O. D. : Je crois qu’il y a possibilité de travailler ensemble à cette élaboration pourvu qu’on en crée les conditions. Je comprends la réticence des syndicalistes à travailler avec des formations politiques à l’élaboration d’un programme de gouvernement. Je partage ce point de vue dans la mesure où je considère qu’en toute situation il y a besoin de syndicats indépendants des pouvoirs politiques, du patronat, des partis. Mais travailler ensemble une alternative, est-ce uniquement travailler un programme ? N’en avons-nous pas assez, les uns et les autres, de ne devoir que nous opposer à des mesures gouvernementales et patronales ? N’avons-nous pas à passer à la contre-offensive, à poser et à appeler à des mobilisations pour des réformes positives ? J’ai apprécié que le secrétaire général de la CGT, Philippe Martinez, relance le débat sur les 32 heures.

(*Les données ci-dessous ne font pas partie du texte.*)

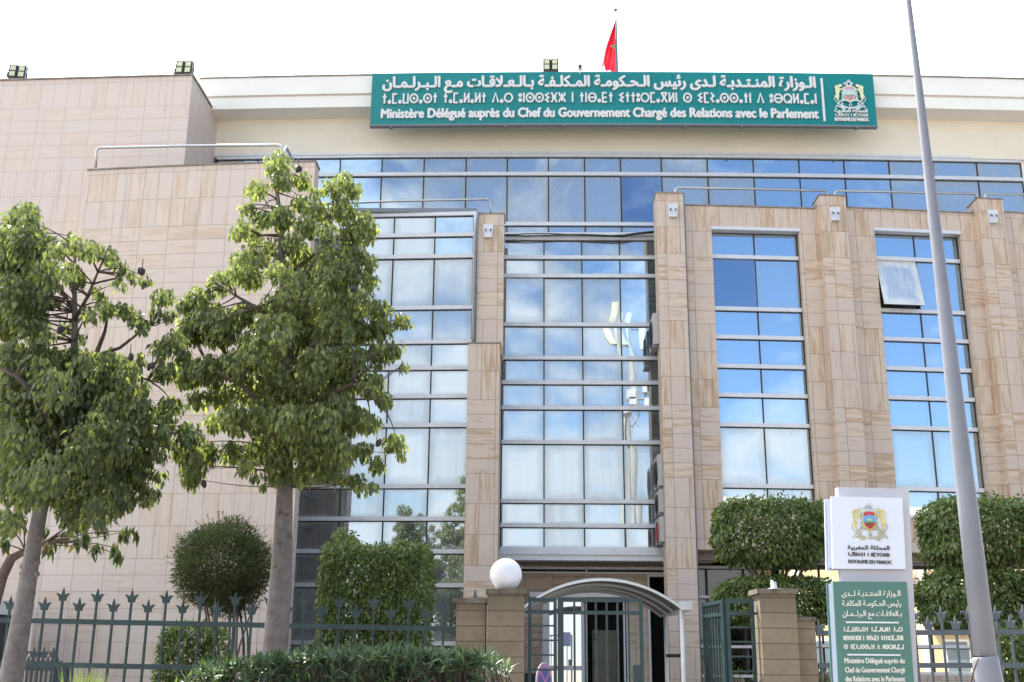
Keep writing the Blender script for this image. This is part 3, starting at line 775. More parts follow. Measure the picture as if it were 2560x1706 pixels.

Ne pouvons-nous pas, ensemble, poser ainsi quelques grandes réformes positives, débattre avec les salariés, la population, de ces mesures, en faire des objets de luttes, de manifestations ? N’est-ce pas ainsi qu’on ouvre des perspectives, qu’on construit des alternatives ? Ensuite, aux formations politiques de s’engager ou non à mettre en œuvre ces réformes si elles gouvernent. Ce serait sans doute une démarche féconde.